Donald Trump'a Pensilvanya mitingi sırasında bir suikast girişimi oldu. Doğal olarak tüm dünyanın dikkati bu suikaste çevrilmiş oldu.
Saldırıda kullanılan silah AR-15 tipi yarı otomatik tüfek ABD'de her 20 yetişkinden 1'inde yani yaklaşık 16 milyon kişide bulunuyor. Diğer silahlar da ele alındığında neredeyse silahsız kimse bulunmuyor.
Amerika’daki silah çılgınlığını anlatmak için şu fıkrayı anlatırlar:
New York’taki bir daireye baskın yapan FBI, aramada dürbünlü bir suikast tüfeği bulur ve sahibine sorar:
“Bunu ne için aldın?”
“Geyik avlamak için aldım!” diye cevap verir tüfeğin sahibi.
ABD’de halk şiddete aşırı meylinden dolayı hepten yoldan çıkmış durumda olmasına rağmen ABD Başkan yardımcısı Kamala Harris, akıllara ziyan bir şekilde “Bizim milletimizde böyle bir şiddet yoktur!” diyor.
Trump’a suikastle birlikte Amerika’da başkan ve başkan adaylarına yönelik olarak şimdiye kadar 9 suikast düzenlenmiş.

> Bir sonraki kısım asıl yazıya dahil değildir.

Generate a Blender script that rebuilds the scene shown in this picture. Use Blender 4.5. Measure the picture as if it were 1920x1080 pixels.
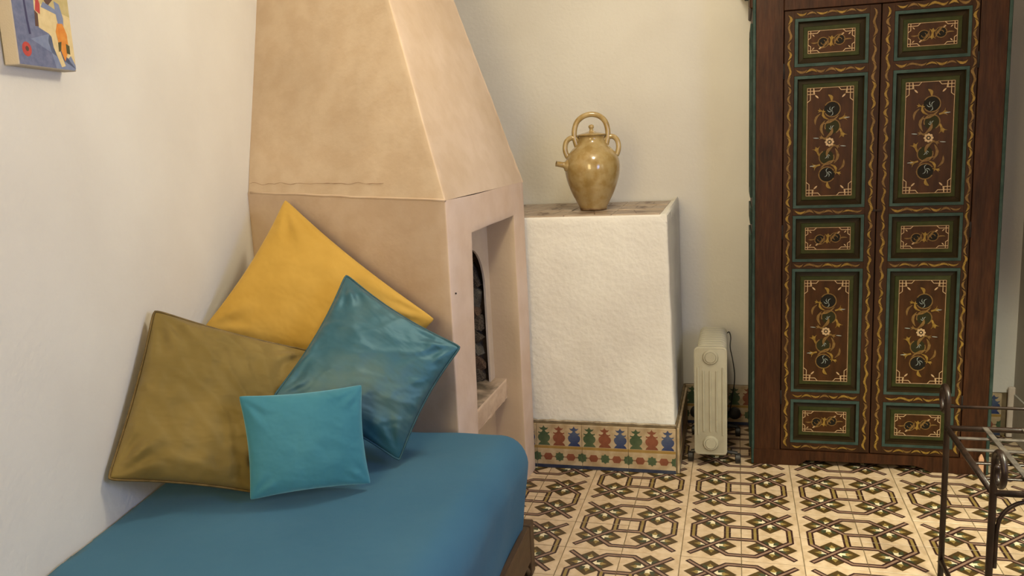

Suikast silsilesinde Trump, en meşhur aday olmasa da mevcut dönem için hayati bir önem taşıdığı yadsınamaz.
Trump, sosyal medyadan yaptığı açıklamada açıkça meydan okuyor ve Küreselcilere karşı mücadelesinin devam edeceğini vurguluyor. "Korkmayacağız, bunun yerine inancımızda dirençli kalacağız ve kötülüğe karşı meydan okuyacağız."
Yorumcuların girmediği bir konu var ki en az suikast girişimi kadar önemlidir.
ABD’deki sistem gözüyle bakıldığında iyi anlaşılması gereken noktalardan biri; her kim kazanırsa kazansın siyonist işgal rejiminin katliam ve işgali genişletme çabalarında herhangi bir değişimin olmayacağıdır.
283 gündür süren katliam ve soykırımın arkasında duran ABD yönetiminin bu duruşunda herhangi bir değişiklik olmayacağı tam aksine Trump’ın 7 Ekim’den sonra sarf ettiği “Ben başkan olsaydım HAMAS buna cesaret edemezdi!” ifadesi başlı başına gelecekteki manzarayı da ortaya koyuyor.
Amerika müesses nizamı, başta Ortadoğu olmak üzere dünyanın tüm hassas noktalarında sömürge düzenini en karmaşık şekilde kurmuş bulunuyor.
Öyle ki Filistin bağlamında ele alındığında kurulan düzeni açık gözlerle görmek mümkün.
Filistin’in haini olarak anılan ve Batı Şeria’daki iç istihbaratı tamamıyla Şin Bet’in (siyonist işgal rejiminin iç istihbarat biriminin) kontrolüne teslim eden Mahmud Abbas yönetimindeki Filistin Devlet Başkanlığı tarafından yapılan açıklamada Hamas, soykırımcı işgalci İsrail ile bir tutuluyor.
Gazze’deki vahşetin dokuzuncu ayında yapılan açıklamada, "Hamas'ı, İsrail'in yürüttüğü imha operasyonunun bir ortağı olarak görüyoruz." deniliyor.
Bu açıklama Türkiye’deki katil PKK yapılanmasının kendisine ve siyonist planlara karşı durmasına getirdiği ‘Bunlar Kontrgerilladır!’ şeklindeki iftirasını akla getiriyor.
Zihniyet aynı, beslenme kaynakları aynıdır.
İkisinin de kaynağı Küresel Siyonizm olup emperyalist ABD’nin elinde tam bir oyuncağa dönüşmüş durumdalar.
Hain Mahmut Abbas yönetimi, Gazze’de benzeri görülmemiş vahşete karşı hiçbir girişimde bulunmazken HAMAS’ı yok etmenin hesaplarını yaparken PKK de gözünü İslami STK’ları pasifize etmeye dikmiş durumda.
İki yapı da aynı yerden talimat alıyor, aynı odaklarla işbirliği yapıyor.
Kısacası Trump’a düzenlenen suikast çeneleri yorup absürt yorumlar yapılırken küresel siyonizmin yerel uzantıları aldıkları talimatların gereğini yapıyor.
Ancak bu yapıların unuttuğu önemli bir nokta var;
Kerbela Mektebi’nin öğrencileri olan ve yeterince ders çıkaran İslami Direniş; ne Küresel Siyonizme ne de yerel uzantılarına meydanı bırakmayacaktır.